In the heart of Peterborough

Government Legal Service -V- Brookes

12 May 2017

Government Legal Service v Brookes

There was no error of law in the Tribunal's decision that the Claimant, who has Asperger's syndrome, was discriminated against by being required to sit a multiple choice "Situational Judgment Test" ('SJT') as the first stage in a competitive recruitment process for lawyers wishing to join the Respondent. The aim of the SJT was to test a candidate's ability in effective-decision making. The Tribunal's decisions that the Respondent had indirectly discriminated against the Claimant, had failed to comply with the duty to make reasonable adjustments and had treated her unfavourably because of something arising in consequence of her disability, were unassailable and correct in law.

SJT, being a multiple choice test, is efficient in the sense that there are considered to be objectively right or wrong answers to each multiple choice question, which means marking can be done by a computer without human intervention or judgment. But the Claimant argued that because of her Asperger's she was unlawfully disadvantaged by the multiple choice method of testing and that the Respondent should have granted her request to be allowed to answer the questions in the SJT in the form of short narrative written answers. The Respondent argued before the Employment Tribunal that it was justified in refusing the request. It argued that the case was not made out because the Claimant could not show that the testing method put those with Asperger's or other forms of Autistic Spectrum Condition (ASC), nor the Claimant herself, at a particular disadvantage; and because even if it did, the requirement was objectively justified as a proportionate means of achieving the legitimate aim of recruiting the best candidates by testing their ability to make effective decisions.

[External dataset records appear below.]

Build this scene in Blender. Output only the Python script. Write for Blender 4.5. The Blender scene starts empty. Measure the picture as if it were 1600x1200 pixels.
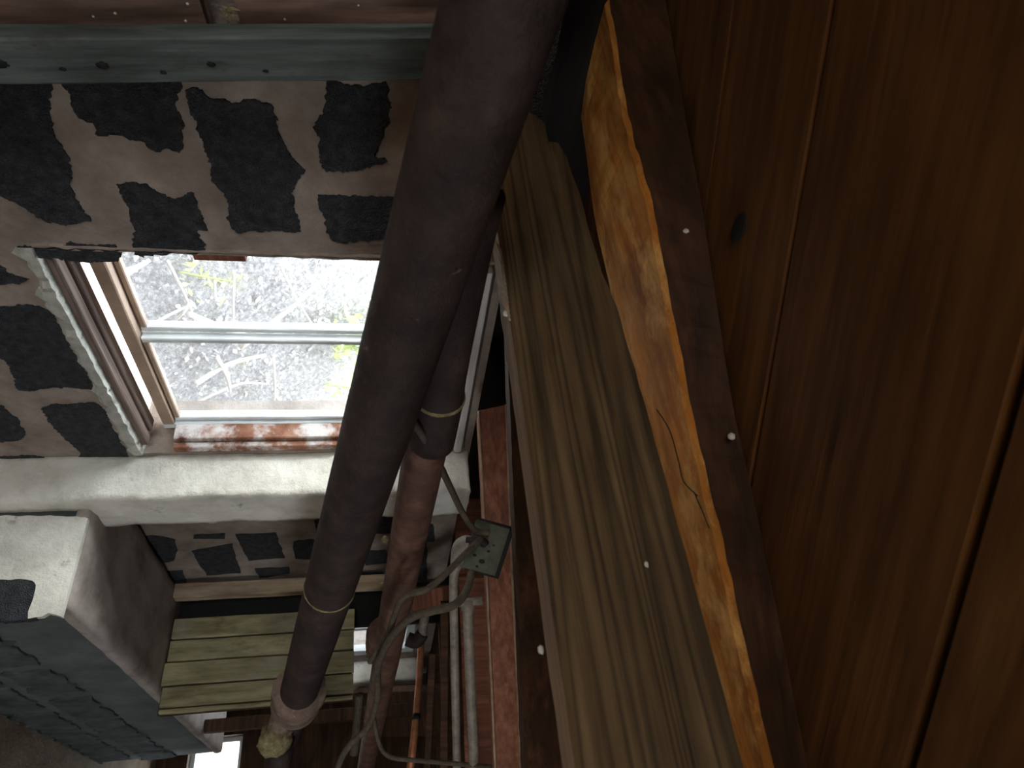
import bpy, math, random
from mathutils import Vector, Matrix, noise

random.seed(7)
SC = bpy.context.scene
COL = SC.collection

# ------------------------------------------------------------------ camera
# The photograph was taken with the phone turned on its side: the right of
# the frame is UP.  X runs along the block wall, Y into it, Z up.
F = 1084.0
EYE = 1.5                                   # camera height above the dirt floor
zc = Vector((.983, .002, .184)).normalized()
xc = Vector((-.150, .592, .792)); xc = (xc - zc * xc.dot(zc)).normalized()
yc = zc.cross(xc)
CAM = Vector((0, 0, EYE))
def w(v): return Vector((xc.dot(v), yc.dot(v), zc.dot(v)))
RIGHT, DOWN, FWD = w(Vector((1, 0, 0))), w(Vector((0, 1, 0))), w(Vector((0, 0, 1)))
def ray(px, py): return RIGHT * (px - 800) + DOWN * (py - 600) + FWD * F
def at_x(px, py, X): d = ray(px, py); return CAM + d * (X / d.x)
def at_y(px, py, Y): d = ray(px, py); return CAM + d * (Y / d.y)
def at_z(px, py, Z): d = ray(px, py); return CAM + d * ((Z - EYE) / d.z)
def at_d(px, py, dep): return CAM + ray(px, py) * (dep / F)

cd = bpy.data.cameras.new('camera'); cam = bpy.data.objects.new('camera', cd); COL.objects.link(cam)
cd.sensor_width = 36; cd.lens = 36 * F / 1600; cd.clip_start = .02
cd.dof.use_dof = True; cd.dof.focus_distance = 1.7; cd.dof.aperture_fstop = 7.0
m = Matrix.Identity(4)
for i in range(3):
    m[i][0] = RIGHT[i]; m[i][1] = -DOWN[i]; m[i][2] = -FWD[i]; m[i][3] = CAM[i]
cam.matrix_world = m
SC.camera = cam

# ------------------------------------------------------------------ light
SC.view_settings.view_transform = 'Standard'; SC.view_settings.look = 'None'
SC.view_settings.gamma = 1; SC.view_settings.use_curve_mapping = False
SC.view_settings.exposure = 1.2
wd = bpy.data.worlds.new('overcast_sky'); SC.world = wd; wd.use_nodes = True
bg = wd.node_tree.nodes['Background']; bg.inputs[0].default_value = (.90, .96, 1, 1); bg.inputs[1].default_value = 6.0
def sun(name, direction, energy, angle, color):
    l = bpy.data.lights.new(name, 'SUN'); l.energy = energy; l.angle = math.radians(angle); l.color = color
    o = bpy.data.objects.new(name, l); COL.objects.link(o)
    o.rotation_euler = Vector(direction).to_track_quat('-Z', 'Y').to_euler(); o.location = (1, 6, 5)
sun('hazy_sun', (.60, -.66, -.42), 24.0, 30, (1, .97, .90))
def portal(name, loc, direction, sx, sy):
    l = bpy.data.lights.new(name, 'AREA'); l.shape = 'RECTANGLE'; l.size = sx; l.size_y = sy
    l.cycles.is_portal = True
    o = bpy.data.objects.new(name, l); COL.objects.link(o); o.location = loc
    o.rotation_euler = Vector(direction).to_track_quat('-Z', 'Y').to_euler()

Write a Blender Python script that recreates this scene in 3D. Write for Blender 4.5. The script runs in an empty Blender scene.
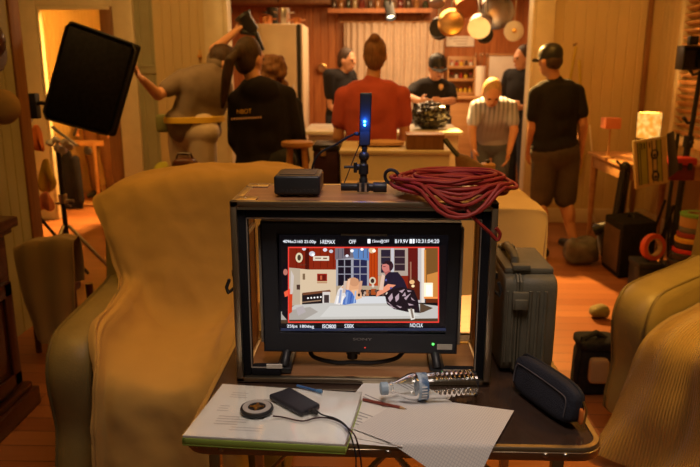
import bpy, bmesh, math, random
from mathutils import Vector, Matrix, noise
random.seed(7)
C = bpy.context.scene.collection
SC = bpy.context.scene

# ------------------------------------------------------------------ camera, world, big lights, exposure
CAM = Vector((0.0, 0.0, 1.45)); FPX = 680.6
YAW = math.radians(1.96); TILT = math.radians(13.47)
FWD = Vector((-math.sin(YAW)*math.cos(TILT), math.cos(YAW)*math.cos(TILT), -math.sin(TILT)))
RGT = Vector((math.cos(YAW), math.sin(YAW), 0.0))
UPV = RGT.cross(FWD)
cd = bpy.data.cameras.new('camera'); cam = bpy.data.objects.new('camera', cd); C.objects.link(cam)
cd.sensor_width = 36.0; cd.lens = FPX*36.0/700.0
cam.location = CAM; cam.rotation_euler = (math.pi/2 - TILT, 0, YAW)
cd.dof.use_dof = True; cd.dof.focus_distance = 1.56; cd.dof.aperture_fstop = 5.0
SC.camera = cam
SC.view_settings.view_transform = 'Standard'; SC.view_settings.look = 'None'
SC.view_settings.gamma = 1.0; SC.view_settings.use_curve_mapping = False
SC.view_settings.exposure = 0.0
W = bpy.data.worlds.new('world'); SC.world = W; W.use_nodes = True
W.node_tree.nodes['Background'].inputs[0].default_value = (1.0, 0.56, 0.22, 1)
W.node_tree.nodes['Background'].inputs[1].default_value = 0.045

def area(name, loc, target, size, power, col, sy=None):
    d = bpy.data.lights.new(name, 'AREA'); d.energy = power; d.color = col; d.size = size
    if sy: d.shape = 'RECTANGLE'; d.size_y = sy
    o = bpy.data.objects.new(name, d); C.objects.link(o); o.location = loc
    o.rotation_euler = (Vector(target)-Vector(loc)).to_track_quat('-Z', 'Y').to_euler()
    return o
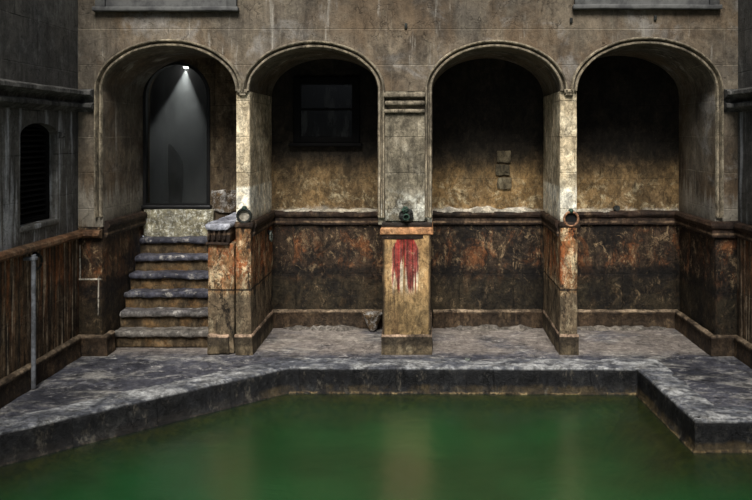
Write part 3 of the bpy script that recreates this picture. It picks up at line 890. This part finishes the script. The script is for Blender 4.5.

At the heart of the appeal was this question : should an employer have to adapt a test to the point where (according to them) it no longer effectively tests whether someone would be able to do the job? So GLS argued at the EAT. The evidence of both witnesses for GLS was to the effect that, in their opinion and in their experience, a written answer narrative format would not be as useful a tool because, among other things, it would require the application of subjective human judgment. One of the witnesses also said that it would be expensive and would cause logistical difficulties. The ET and EAT rejected the argument that only the SJT in the original format could test for the competency. Adjustments could be made for a small number of candidates such as the Claimant and the conclusions of the ET were soundly based in the evidence.